**STORED RECORDS**:
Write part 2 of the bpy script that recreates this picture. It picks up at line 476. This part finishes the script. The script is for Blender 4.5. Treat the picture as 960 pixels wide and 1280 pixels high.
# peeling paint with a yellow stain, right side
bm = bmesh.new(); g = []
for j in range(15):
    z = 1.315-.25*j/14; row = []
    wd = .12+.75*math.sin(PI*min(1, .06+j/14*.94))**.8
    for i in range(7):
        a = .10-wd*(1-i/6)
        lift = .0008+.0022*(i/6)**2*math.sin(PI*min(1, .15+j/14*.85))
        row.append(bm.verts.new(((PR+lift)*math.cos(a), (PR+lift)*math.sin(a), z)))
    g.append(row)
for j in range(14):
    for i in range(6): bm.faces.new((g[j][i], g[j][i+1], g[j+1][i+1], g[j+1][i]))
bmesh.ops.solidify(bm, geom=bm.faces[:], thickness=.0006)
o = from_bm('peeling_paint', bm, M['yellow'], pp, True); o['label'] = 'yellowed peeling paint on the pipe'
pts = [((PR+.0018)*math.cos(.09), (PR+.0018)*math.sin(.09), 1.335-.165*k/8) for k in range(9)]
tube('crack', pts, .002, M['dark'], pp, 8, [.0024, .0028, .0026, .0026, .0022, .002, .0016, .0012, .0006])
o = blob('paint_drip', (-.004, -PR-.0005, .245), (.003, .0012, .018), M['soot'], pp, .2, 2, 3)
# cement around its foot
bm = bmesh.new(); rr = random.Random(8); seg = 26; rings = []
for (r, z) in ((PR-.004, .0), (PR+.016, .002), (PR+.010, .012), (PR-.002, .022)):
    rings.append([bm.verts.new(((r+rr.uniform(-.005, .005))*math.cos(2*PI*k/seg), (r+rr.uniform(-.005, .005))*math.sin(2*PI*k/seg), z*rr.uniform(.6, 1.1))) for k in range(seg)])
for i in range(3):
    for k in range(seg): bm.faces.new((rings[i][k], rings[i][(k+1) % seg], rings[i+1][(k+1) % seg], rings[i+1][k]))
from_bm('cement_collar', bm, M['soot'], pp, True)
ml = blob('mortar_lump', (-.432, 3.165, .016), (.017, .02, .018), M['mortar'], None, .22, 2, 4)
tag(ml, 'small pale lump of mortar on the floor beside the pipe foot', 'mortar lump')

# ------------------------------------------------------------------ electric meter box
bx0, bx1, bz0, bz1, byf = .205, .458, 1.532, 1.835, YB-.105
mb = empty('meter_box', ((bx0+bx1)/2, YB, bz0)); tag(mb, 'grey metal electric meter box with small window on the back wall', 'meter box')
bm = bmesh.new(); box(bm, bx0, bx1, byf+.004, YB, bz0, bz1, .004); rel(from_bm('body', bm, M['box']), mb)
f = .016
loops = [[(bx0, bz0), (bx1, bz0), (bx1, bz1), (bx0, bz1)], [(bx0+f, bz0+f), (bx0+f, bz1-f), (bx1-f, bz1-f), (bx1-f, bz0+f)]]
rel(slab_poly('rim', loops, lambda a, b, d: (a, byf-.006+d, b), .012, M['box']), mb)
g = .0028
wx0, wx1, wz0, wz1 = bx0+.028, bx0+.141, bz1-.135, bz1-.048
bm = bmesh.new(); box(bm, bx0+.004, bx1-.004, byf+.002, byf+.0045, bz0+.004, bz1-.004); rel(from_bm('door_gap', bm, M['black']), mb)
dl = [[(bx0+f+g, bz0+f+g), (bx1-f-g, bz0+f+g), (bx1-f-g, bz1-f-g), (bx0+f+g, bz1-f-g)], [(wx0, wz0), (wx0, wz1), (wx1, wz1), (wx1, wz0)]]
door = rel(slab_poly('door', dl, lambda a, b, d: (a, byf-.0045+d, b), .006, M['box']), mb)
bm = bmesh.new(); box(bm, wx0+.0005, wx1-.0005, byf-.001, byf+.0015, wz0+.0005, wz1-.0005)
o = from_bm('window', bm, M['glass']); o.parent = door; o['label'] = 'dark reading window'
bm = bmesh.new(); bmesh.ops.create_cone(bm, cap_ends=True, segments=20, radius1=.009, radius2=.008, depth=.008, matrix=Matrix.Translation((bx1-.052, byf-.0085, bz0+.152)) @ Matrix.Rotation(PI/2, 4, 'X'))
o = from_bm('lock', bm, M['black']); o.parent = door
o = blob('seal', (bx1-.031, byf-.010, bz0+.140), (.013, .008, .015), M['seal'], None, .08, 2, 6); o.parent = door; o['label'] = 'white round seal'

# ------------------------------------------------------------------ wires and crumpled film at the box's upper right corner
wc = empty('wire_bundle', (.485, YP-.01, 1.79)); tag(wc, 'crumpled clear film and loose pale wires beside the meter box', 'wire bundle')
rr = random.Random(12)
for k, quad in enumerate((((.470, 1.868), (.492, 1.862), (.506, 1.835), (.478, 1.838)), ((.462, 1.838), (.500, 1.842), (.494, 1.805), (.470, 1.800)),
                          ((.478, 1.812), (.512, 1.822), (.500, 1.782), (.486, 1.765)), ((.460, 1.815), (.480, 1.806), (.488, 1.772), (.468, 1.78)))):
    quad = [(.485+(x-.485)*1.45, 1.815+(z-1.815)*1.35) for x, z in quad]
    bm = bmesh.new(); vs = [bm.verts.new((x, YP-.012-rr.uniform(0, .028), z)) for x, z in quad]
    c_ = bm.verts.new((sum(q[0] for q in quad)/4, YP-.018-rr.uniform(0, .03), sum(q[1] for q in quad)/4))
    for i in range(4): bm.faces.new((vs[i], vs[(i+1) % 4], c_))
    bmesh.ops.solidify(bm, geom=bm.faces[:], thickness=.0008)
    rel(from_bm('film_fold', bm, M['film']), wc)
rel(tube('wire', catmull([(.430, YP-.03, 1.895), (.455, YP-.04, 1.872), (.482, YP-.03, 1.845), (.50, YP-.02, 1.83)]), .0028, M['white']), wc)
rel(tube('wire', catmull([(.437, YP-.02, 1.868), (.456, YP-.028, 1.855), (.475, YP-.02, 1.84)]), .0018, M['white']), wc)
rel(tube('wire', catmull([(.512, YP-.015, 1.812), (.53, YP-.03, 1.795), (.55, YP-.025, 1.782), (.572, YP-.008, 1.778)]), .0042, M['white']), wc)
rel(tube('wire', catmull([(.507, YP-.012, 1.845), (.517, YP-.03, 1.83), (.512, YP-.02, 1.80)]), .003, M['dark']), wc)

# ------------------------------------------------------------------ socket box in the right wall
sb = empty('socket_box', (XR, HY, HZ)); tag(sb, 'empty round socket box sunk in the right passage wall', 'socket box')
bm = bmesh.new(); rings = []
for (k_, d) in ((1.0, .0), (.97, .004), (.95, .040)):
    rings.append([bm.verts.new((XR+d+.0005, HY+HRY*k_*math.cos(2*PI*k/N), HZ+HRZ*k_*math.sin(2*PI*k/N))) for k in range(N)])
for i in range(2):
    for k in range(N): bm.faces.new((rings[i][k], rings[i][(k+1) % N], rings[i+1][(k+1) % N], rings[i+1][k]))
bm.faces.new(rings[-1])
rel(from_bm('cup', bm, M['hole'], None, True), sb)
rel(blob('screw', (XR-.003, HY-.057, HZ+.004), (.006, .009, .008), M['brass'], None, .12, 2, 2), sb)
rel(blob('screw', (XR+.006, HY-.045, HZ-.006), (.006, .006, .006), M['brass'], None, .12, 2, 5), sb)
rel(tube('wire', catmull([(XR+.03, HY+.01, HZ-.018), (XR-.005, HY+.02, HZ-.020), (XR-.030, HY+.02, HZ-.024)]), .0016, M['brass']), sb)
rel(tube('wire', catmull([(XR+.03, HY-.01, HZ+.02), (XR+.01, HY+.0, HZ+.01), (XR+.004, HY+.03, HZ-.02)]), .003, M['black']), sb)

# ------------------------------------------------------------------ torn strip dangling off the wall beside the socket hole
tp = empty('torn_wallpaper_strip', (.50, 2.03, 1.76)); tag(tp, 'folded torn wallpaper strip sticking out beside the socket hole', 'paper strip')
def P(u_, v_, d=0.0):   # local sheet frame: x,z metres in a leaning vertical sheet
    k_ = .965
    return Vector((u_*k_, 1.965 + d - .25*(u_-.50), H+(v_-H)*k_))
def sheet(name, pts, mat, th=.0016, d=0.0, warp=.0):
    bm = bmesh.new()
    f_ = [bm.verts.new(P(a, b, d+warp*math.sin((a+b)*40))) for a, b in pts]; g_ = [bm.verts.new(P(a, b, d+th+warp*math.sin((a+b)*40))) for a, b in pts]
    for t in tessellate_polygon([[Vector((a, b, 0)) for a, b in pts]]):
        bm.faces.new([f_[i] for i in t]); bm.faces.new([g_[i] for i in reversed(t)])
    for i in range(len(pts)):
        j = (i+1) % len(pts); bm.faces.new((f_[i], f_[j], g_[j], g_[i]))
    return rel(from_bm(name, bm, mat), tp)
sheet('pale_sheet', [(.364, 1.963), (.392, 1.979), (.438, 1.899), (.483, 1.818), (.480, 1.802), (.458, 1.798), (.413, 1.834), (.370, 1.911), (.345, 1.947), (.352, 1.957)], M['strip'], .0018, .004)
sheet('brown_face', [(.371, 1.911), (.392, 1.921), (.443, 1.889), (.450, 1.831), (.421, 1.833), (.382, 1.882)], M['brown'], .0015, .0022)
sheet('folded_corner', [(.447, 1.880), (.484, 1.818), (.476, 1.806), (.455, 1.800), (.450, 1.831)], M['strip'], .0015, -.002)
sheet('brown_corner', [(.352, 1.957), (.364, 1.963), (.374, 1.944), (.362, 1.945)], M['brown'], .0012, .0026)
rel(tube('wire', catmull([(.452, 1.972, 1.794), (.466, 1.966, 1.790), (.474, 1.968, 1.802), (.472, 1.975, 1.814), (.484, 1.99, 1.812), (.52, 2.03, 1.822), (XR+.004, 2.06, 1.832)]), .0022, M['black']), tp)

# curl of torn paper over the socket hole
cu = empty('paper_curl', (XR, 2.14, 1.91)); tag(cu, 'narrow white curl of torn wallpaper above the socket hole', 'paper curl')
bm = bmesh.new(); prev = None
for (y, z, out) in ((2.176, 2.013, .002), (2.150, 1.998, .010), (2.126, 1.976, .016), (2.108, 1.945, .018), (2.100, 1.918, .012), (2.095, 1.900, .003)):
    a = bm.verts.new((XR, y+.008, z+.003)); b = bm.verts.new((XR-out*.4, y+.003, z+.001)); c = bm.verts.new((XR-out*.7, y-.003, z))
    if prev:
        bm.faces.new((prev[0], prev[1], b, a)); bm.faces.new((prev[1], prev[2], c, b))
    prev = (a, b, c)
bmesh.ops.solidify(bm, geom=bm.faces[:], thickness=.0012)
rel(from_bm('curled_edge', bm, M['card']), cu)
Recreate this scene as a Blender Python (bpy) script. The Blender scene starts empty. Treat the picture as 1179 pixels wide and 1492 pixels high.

**GIVEN EXERCISE**: Show the lines of the data that hold the word "high".

**RESPONSE TO THIS EXERCISE**:
Write part 2 of the bpy script that recreates this picture. It picks up at line 476. This part finishes the script. The script is for Blender 4.5. Treat the picture as 960 pixels wide and 1280 pixels high.
Recreate this scene as a Blender Python (bpy) script. The Blender scene starts empty. Treat the picture as 1179 pixels wide and 1492 pixels high.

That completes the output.